EXHIBIT 99.1


For Immediate Release                              Media Contacts:
May 19, 2003                                       Faye I. Andersen 775-834-4822

              STIPULATED AGREEMENT ALLOWING ELECTRIC RATE DECREASE
                           IN NORTHERN NEVADA APPROVED

CARSON CITY, NV, MAY 19, 2003 - The Public Utilities Commission of Nevada (PUCN)
today approved the previously-announced stipulated agreement that gives electric
ratepayers served by Sierra Pacific Power Company in northern Nevada a rate
decrease of $9.8 million, or an overall 1.4 percent decrease, beginning June 1,
2003.

The agreement reached by Sierra Pacific Resources (NYSE:SRP), the staff of the
PUCN, the State Attorney General's Bureau of Consumer Protection, and a
coalition of major utility customers also calls for a rate decrease of $19.8
million, or an overall 2.7% decrease, the following year, commencing June 1,
2004. The agreement was filed with the PUCN last week as the agency was due to
begin hearings in Sierra Pacific Power's annual deferred energy case.

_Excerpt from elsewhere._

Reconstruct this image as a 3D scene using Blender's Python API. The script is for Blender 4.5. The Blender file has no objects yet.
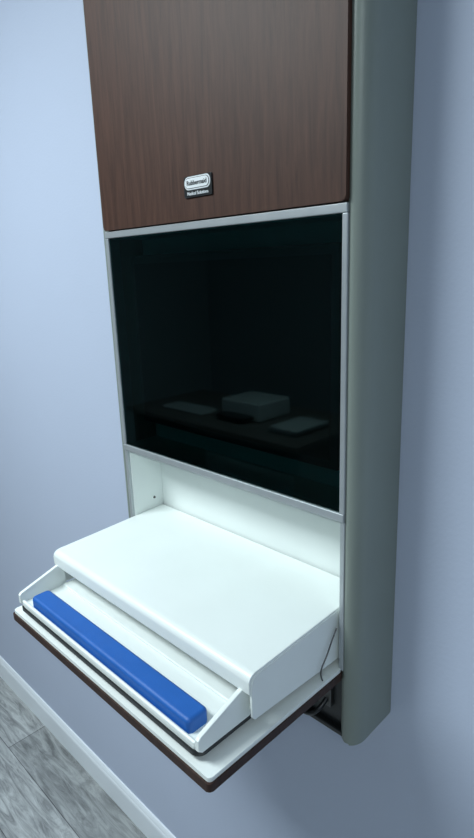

"We are hopeful this signals the end of the huge run-up in energy costs that we
have seen over the past few years and will lead to more stable pricing for our
customers," said Jeff Ceccarelli, president of Sierra Pacific Power. Ceccarelli
thanked all of the parties for their diligence in working through some extremely
complex issues. "We also are very appreciative that the PUCN recognized the
challenges that were overcome to reach this agreement," he said.

As a result, the typical customer using 675 kilowatt hours of electricity will
see a monthly decrease of $0.82, from $71.06 to $70.38, or $9.84 annually,
beginning June 1.

In addition to the decrease in prices, the stipulated agreement allows Sierra
Pacific to maintain its base tariff energy rate, or the current rate it charges
to recover fuel and purchased power costs to supply customers with electricity.
Additionally, all of the parties in the agreement have consented to the
dismissal of civil cases on file with the First Judicial District Court in
Nevada, addressing the PUCN's decision in Sierra Pacific's previous deferred
energy filing. The parties have further agreed to commence discussions no later
than July 1, 2003 on the merits of performance-based ratemaking.

Aside from the state agencies and Sierra Pacific, other parties involved in the
proposed agreement include interveners in the pending deferred energy rate case;
namely, Barrick Goldstrike Mines, the Northern Nevada Industrial Electric Users,
Boomtown Hotel & Casino, Circus and Eldorado Joint Venture, Club Cal Neva,
Eldorado Resorts LLC, John Ascuaga's Nugget, Monarch Casino & Resort, Inc., Park
Place Entertainment Corporation, and Peppermill Casinos, Inc.

The PUCN also voted today to allow Sierra Pacific Power to recover costs
invested in conservation programs. This will result in a slight increase in
electric bills of 5-to-7 cents per



month to pay for low-income weatherization, energy education, information and
conservation programs.

Sierra Pacific Power Company serves approximately 280,000 electric customers in
northern Nevada. The company also provides electricity to the Lake Tahoe area of
California and distributes natural gas in the Reno-Sparks metropolitan area.
Sierra Pacific Power Company is a wholly-owned subsidiary of Sierra Pacific
Resources (NYSE:SRP). Nevada Power, the electric utility for most of southern
Nevada, is the principal subsidiary of Sierra Pacific Resources. Other
subsidiaries include the Tuscarora Gas Pipeline Company, which owns a 50 percent
interest in an interstate natural gas transmission partnership, several
unregulated energy services companies and Sierra Pacific Communications, a
telecommunications network development company.